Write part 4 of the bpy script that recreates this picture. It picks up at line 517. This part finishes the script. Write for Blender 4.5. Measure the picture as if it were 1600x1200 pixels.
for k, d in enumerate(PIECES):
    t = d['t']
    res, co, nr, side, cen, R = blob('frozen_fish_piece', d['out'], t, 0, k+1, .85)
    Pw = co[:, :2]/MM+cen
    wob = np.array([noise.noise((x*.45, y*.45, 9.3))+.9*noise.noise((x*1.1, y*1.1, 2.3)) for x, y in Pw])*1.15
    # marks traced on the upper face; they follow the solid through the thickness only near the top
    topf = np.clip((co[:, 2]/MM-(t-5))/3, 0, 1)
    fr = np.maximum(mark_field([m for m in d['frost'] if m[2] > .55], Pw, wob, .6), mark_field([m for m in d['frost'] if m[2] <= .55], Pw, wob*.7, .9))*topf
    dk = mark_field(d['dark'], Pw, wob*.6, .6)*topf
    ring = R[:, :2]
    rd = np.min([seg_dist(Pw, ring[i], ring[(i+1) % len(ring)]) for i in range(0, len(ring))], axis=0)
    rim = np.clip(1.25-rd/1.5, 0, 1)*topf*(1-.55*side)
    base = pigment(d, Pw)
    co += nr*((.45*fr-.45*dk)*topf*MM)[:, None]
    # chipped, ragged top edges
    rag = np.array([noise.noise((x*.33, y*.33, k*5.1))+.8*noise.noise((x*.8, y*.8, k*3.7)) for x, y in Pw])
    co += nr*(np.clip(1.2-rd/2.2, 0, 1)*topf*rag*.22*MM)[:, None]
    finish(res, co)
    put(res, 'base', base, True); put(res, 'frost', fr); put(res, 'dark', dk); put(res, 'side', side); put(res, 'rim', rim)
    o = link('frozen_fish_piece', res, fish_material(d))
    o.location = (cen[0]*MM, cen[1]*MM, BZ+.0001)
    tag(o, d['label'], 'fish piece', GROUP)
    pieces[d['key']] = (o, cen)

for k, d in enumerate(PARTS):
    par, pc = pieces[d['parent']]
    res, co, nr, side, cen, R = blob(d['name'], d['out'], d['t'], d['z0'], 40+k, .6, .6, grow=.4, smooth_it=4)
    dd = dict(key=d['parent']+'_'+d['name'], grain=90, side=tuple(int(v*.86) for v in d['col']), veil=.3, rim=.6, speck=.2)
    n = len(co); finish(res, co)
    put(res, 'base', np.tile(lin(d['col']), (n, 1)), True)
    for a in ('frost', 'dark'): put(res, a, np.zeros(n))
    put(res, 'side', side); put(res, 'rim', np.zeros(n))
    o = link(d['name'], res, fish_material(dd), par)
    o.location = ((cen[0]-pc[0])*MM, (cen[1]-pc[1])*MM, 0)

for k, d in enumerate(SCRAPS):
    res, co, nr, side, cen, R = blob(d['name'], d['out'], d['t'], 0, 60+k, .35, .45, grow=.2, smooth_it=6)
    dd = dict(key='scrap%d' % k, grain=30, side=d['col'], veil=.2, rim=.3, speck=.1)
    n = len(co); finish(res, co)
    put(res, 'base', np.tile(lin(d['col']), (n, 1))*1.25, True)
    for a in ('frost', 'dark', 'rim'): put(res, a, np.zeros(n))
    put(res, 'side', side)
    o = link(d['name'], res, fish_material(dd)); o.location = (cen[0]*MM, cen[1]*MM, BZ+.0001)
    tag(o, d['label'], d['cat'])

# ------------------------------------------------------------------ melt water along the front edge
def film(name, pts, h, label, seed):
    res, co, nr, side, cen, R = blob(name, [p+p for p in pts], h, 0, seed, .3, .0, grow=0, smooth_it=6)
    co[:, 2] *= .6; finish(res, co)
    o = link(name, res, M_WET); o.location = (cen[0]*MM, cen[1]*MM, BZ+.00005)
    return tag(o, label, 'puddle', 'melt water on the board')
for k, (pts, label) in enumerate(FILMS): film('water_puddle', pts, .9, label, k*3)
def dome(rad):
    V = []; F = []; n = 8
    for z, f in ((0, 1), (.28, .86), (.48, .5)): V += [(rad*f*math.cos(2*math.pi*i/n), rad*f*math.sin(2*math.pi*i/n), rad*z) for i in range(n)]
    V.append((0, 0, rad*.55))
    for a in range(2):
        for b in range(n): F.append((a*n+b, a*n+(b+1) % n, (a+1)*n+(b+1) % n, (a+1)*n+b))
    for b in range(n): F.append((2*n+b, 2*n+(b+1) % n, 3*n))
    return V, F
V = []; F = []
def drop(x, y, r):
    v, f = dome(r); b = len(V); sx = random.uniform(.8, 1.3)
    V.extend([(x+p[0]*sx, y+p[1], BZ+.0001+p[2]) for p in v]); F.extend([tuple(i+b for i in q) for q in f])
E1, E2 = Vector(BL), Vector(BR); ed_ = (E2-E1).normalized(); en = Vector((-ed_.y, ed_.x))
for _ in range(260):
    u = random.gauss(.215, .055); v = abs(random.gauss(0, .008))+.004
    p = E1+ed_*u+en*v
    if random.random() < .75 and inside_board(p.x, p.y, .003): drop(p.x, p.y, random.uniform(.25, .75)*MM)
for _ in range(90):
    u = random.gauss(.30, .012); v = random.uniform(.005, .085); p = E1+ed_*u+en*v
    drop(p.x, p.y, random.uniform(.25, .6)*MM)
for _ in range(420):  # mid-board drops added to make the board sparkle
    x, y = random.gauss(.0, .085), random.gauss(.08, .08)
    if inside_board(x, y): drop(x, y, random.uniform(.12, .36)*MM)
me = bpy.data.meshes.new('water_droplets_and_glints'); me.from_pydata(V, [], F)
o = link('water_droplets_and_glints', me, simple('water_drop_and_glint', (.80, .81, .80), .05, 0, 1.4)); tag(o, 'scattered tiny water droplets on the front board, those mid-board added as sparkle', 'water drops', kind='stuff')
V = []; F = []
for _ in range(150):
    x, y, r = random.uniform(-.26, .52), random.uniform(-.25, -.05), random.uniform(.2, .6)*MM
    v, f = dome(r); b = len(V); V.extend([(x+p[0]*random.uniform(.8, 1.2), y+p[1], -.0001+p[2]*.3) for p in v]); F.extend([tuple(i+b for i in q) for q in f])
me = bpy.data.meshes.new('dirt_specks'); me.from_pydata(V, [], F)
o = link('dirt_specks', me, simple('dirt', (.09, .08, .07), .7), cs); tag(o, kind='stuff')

::::

From the data above, extract every line in its exact form.

Write part 4 of the bpy script that recreates this picture. It picks up at line 517. This part finishes the script. Write for Blender 4.5. Measure the picture as if it were 1600x1200 pixels.
for k, d in enumerate(PIECES):
    t = d['t']
    res, co, nr, side, cen, R = blob('frozen_fish_piece', d['out'], t, 0, k+1, .85)
    Pw = co[:, :2]/MM+cen
    wob = np.array([noise.noise((x*.45, y*.45, 9.3))+.9*noise.noise((x*1.1, y*1.1, 2.3)) for x, y in Pw])*1.15
    # marks traced on the upper face; they follow the solid through the thickness only near the top
    topf = np.clip((co[:, 2]/MM-(t-5))/3, 0, 1)
    fr = np.maximum(mark_field([m for m in d['frost'] if m[2] > .55], Pw, wob, .6), mark_field([m for m in d['frost'] if m[2] <= .55], Pw, wob*.7, .9))*topf
    dk = mark_field(d['dark'], Pw, wob*.6, .6)*topf
    ring = R[:, :2]
    rd = np.min([seg_dist(Pw, ring[i], ring[(i+1) % len(ring)]) for i in range(0, len(ring))], axis=0)
    rim = np.clip(1.25-rd/1.5, 0, 1)*topf*(1-.55*side)
    base = pigment(d, Pw)
    co += nr*((.45*fr-.45*dk)*topf*MM)[:, None]
    # chipped, ragged top edges
    rag = np.array([noise.noise((x*.33, y*.33, k*5.1))+.8*noise.noise((x*.8, y*.8, k*3.7)) for x, y in Pw])
    co += nr*(np.clip(1.2-rd/2.2, 0, 1)*topf*rag*.22*MM)[:, None]
    finish(res, co)
    put(res, 'base', base, True); put(res, 'frost', fr); put(res, 'dark', dk); put(res, 'side', side); put(res, 'rim', rim)
    o = link('frozen_fish_piece', res, fish_material(d))
    o.location = (cen[0]*MM, cen[1]*MM, BZ+.0001)
    tag(o, d['label'], 'fish piece', GROUP)
    pieces[d['key']] = (o, cen)

for k, d in enumerate(PARTS):
    par, pc = pieces[d['parent']]
    res, co, nr, side, cen, R = blob(d['name'], d['out'], d['t'], d['z0'], 40+k, .6, .6, grow=.4, smooth_it=4)
    dd = dict(key=d['parent']+'_'+d['name'], grain=90, side=tuple(int(v*.86) for v in d['col']), veil=.3, rim=.6, speck=.2)
    n = len(co); finish(res, co)
    put(res, 'base', np.tile(lin(d['col']), (n, 1)), True)
    for a in ('frost', 'dark'): put(res, a, np.zeros(n))
    put(res, 'side', side); put(res, 'rim', np.zeros(n))
    o = link(d['name'], res, fish_material(dd), par)
    o.location = ((cen[0]-pc[0])*MM, (cen[1]-pc[1])*MM, 0)

for k, d in enumerate(SCRAPS):
    res, co, nr, side, cen, R = blob(d['name'], d['out'], d['t'], 0, 60+k, .35, .45, grow=.2, smooth_it=6)
    dd = dict(key='scrap%d' % k, grain=30, side=d['col'], veil=.2, rim=.3, speck=.1)
    n = len(co); finish(res, co)
    put(res, 'base', np.tile(lin(d['col']), (n, 1))*1.25, True)
    for a in ('frost', 'dark', 'rim'): put(res, a, np.zeros(n))
    put(res, 'side', side)
    o = link(d['name'], res, fish_material(dd)); o.location = (cen[0]*MM, cen[1]*MM, BZ+.0001)
    tag(o, d['label'], d['cat'])

# ------------------------------------------------------------------ melt water along the front edge
def film(name, pts, h, label, seed):
    res, co, nr, side, cen, R = blob(name, [p+p for p in pts], h, 0, seed, .3, .0, grow=0, smooth_it=6)
    co[:, 2] *= .6; finish(res, co)
    o = link(name, res, M_WET); o.location = (cen[0]*MM, cen[1]*MM, BZ+.00005)
    return tag(o, label, 'puddle', 'melt water on the board')
for k, (pts, label) in enumerate(FILMS): film('water_puddle', pts, .9, label, k*3)
def dome(rad):
    V = []; F = []; n = 8
    for z, f in ((0, 1), (.28, .86), (.48, .5)): V += [(rad*f*math.cos(2*math.pi*i/n), rad*f*math.sin(2*math.pi*i/n), rad*z) for i in range(n)]
    V.append((0, 0, rad*.55))
    for a in range(2):
        for b in range(n): F.append((a*n+b, a*n+(b+1) % n, (a+1)*n+(b+1) % n, (a+1)*n+b))
    for b in range(n): F.append((2*n+b, 2*n+(b+1) % n, 3*n))
    return V, F
V = []; F = []
def drop(x, y, r):
    v, f = dome(r); b = len(V); sx = random.uniform(.8, 1.3)
    V.extend([(x+p[0]*sx, y+p[1], BZ+.0001+p[2]) for p in v]); F.extend([tuple(i+b for i in q) for q in f])
E1, E2 = Vector(BL), Vector(BR); ed_ = (E2-E1).normalized(); en = Vector((-ed_.y, ed_.x))
for _ in range(260):
    u = random.gauss(.215, .055); v = abs(random.gauss(0, .008))+.004
    p = E1+ed_*u+en*v
    if random.random() < .75 and inside_board(p.x, p.y, .003): drop(p.x, p.y, random.uniform(.25, .75)*MM)
for _ in range(90):
    u = random.gauss(.30, .012); v = random.uniform(.005, .085); p = E1+ed_*u+en*v
    drop(p.x, p.y, random.uniform(.25, .6)*MM)
for _ in range(420):  # mid-board drops added to make the board sparkle
    x, y = random.gauss(.0, .085), random.gauss(.08, .08)
    if inside_board(x, y): drop(x, y, random.uniform(.12, .36)*MM)
me = bpy.data.meshes.new('water_droplets_and_glints'); me.from_pydata(V, [], F)
o = link('water_droplets_and_glints', me, simple('water_drop_and_glint', (.80, .81, .80), .05, 0, 1.4)); tag(o, 'scattered tiny water droplets on the front board, those mid-board added as sparkle', 'water drops', kind='stuff')
V = []; F = []
for _ in range(150):
    x, y, r = random.uniform(-.26, .52), random.uniform(-.25, -.05), random.uniform(.2, .6)*MM
    v, f = dome(r); b = len(V); V.extend([(x+p[0]*random.uniform(.8, 1.2), y+p[1], -.0001+p[2]*.3) for p in v]); F.extend([tuple(i+b for i in q) for q in f])
me = bpy.data.meshes.new('dirt_specks'); me.from_pydata(V, [], F)
o = link('dirt_specks', me, simple('dirt', (.09, .08, .07), .7), cs); tag(o, kind='stuff')